Öğretmenlerimizin sadece yaşama standartlarının iyileştirilmesi de yeterli değildir. Daha iyi yetiştirilmeleri için ne gerekiyorsa yapılmalıdır. Eğitim fakülteleri, üniversitelerin en bakımsız ve cansız fakülteleri olmaktan kurtarılmalıdır. Eğitim fakültelerinin ihtiyaçları kısa süre içinde karşılanmalı ve bir çevikliğe kavuşabilecek şekilde en kısa zamanda donatılmalıdır.
Taki Akkuş
YORUMLAR
"Eğitime yapılmış yatırım, insana insanca değer veren, insanı insan gören bir topluma yapılmış yatırımdır." Çok haklısınız. Yazınızın bütününde haklı olduğunuz gibi. Özellikle sadece eleştirmek amaçlı yazılmamış olması, dikkat çekici. Yanlışın nasıl doğruya çevrilebileceği konusunda ki öngörülerinize de katılmamak mümkün değil.
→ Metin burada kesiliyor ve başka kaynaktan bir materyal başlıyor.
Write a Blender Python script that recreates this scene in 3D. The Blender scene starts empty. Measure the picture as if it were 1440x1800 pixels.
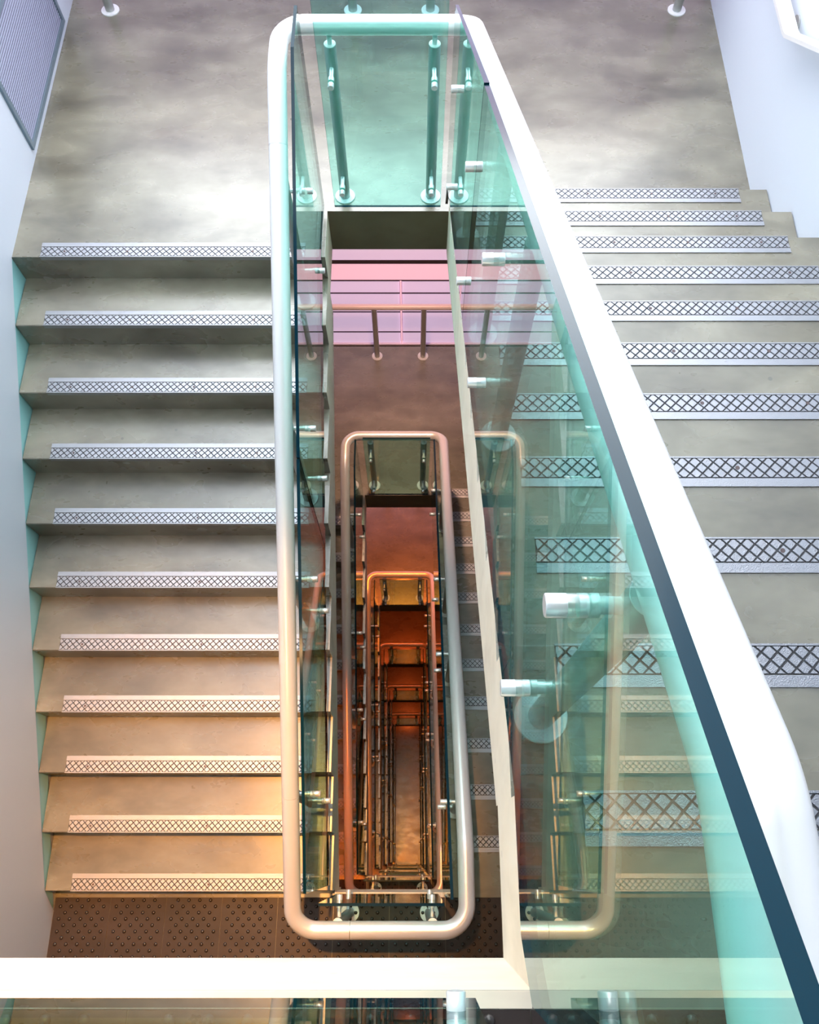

Sadece öğretmenlik mesleği konusunda bir konuyu hatırlatmak istiyorum: KPSS. Devletin, okutup mezun ettiği ve o andan itibaren de braşında meslek sahibi olduğunun belgesi olan diplomayı verdikten sonra bir sınava daha tabi tutması kadar saçma bir şey olamaz. Devlet, bunu yapmakla açık ve net şunu söylemiş olmuyor mu? " Valla seni okutup mezun ettim ama bunu neye göre yaptığımı bilmiyorum. Gel bakayım seni bir kez daha sınayayım." Böyle saçmalık olmaz. O zaman mezun etme. Ya da mezun oma koşulu olarak bir sınav koy.
Saygılarımla.
Taki
Üniversite sonrası herhangi bir sınavı zaten kabullenmek mümkün değil. O zaman bunca çile niye bıraksınlar insanlar kendi kendilerine çalışsın. girsin imtihanlara başarırlarsa iş bulsunlar. Konumuz eğitim olduğu için, cami müezinleri kadrolu olarak okullara kadrolu öğretmen atamalı da oldukça yanlış bir davranış biçimi. Kabul edilebilir bir yanı yok bu işin.
Duyarlı davranışınızdan dolayı teşekkür ederim sevgilerimle.